06/22/2012 08:31 am ET Updated Dec 06, 2017

Learning to See Brown Shoots Instead of Green Ones

Lots of focus on the Federal Reserve's announcement yesterday to twist again (here's Greg Ip's take at The Economist). Twist 2 is another dose of so-called unconventional monetary stimulus. In this case, they swap out some of their holdings of short-term debt for longer-term debt, intended to lower interest rates at the long end of the yield curve.

I'll say a bit more about the impact of this in a later post -- as Fed chair Ben Bernanke himself intimated, I'm not sure lower long term interest help much right now. It's not the cost of capital, or the amount of cash reserves investors have on hand, that's holding back the recovery. It's lack of consumer demand.

Here, I'd like to focus on yet another downgrade in the Fed's forecast. The figure below shows their estimate for 2012 real GDP growth start with their Jan 2010 forecast up through the one release yesterday (I've taken the average of their low/high estimates).


Source: Federal Reserve

As you see, they've steadily dropped such that their guess for 2012 is now 2% of GDP lower than it was a few years ago.
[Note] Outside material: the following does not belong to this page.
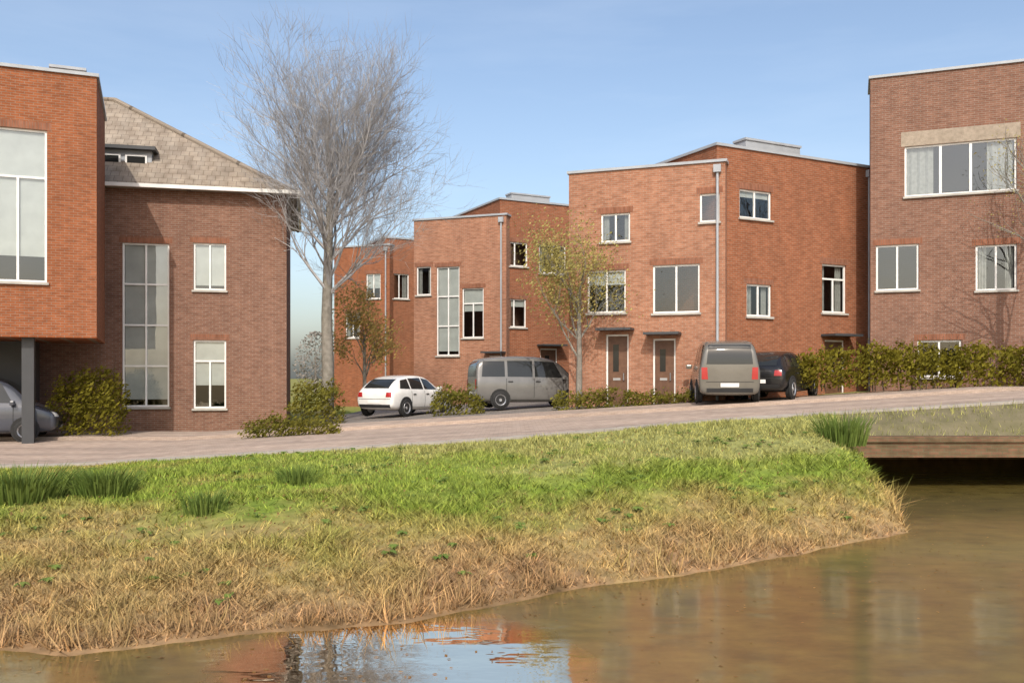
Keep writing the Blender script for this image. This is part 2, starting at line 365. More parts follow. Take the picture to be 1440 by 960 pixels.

OK... what's the point? It's not that they're lousy forecasters. This is a common pattern -- for years now, economic forecasters have continuously predicted recovery, gotten a spate of bad news, and pushed their recovery prediction out a few quarters.

The problem is structural, i.e., it's in the models, which fail to adequately account for the loss of wealth that's beset most households, the subsequent deleveraging, and the impact of these dynamics on the macroeconomy (see here, e.g.).

As I've stressed elsewhere, the loss of housing wealth is particularly problematic in this regard. First, as Case et al show here, the impact on consumer spending from the loss of housing wealth is particularly large (relative to standard wealth effect estimates, their estimate from lost housing wealth is 3-4 times greater).

Second, when an equity bubble bursts, like the example in the late 1990s, it mops up more quickly as "mark-to-market" takes your pet rock shares to zero pretty fast. But in a debt-financed housing bubble, "extend-and-pretend" kicks in, as banks have strong incentives to avoid admitting that non-performing loans are burning a hole in their balance sheets.

These observations are known to Fed forecasters, I'm sure, as suggested by the downward adjustments to their estimates. After enough of your green shoots turn brown, you hopefully learn to recalibrate.

So, now that we're improving the models, how about improving the economy?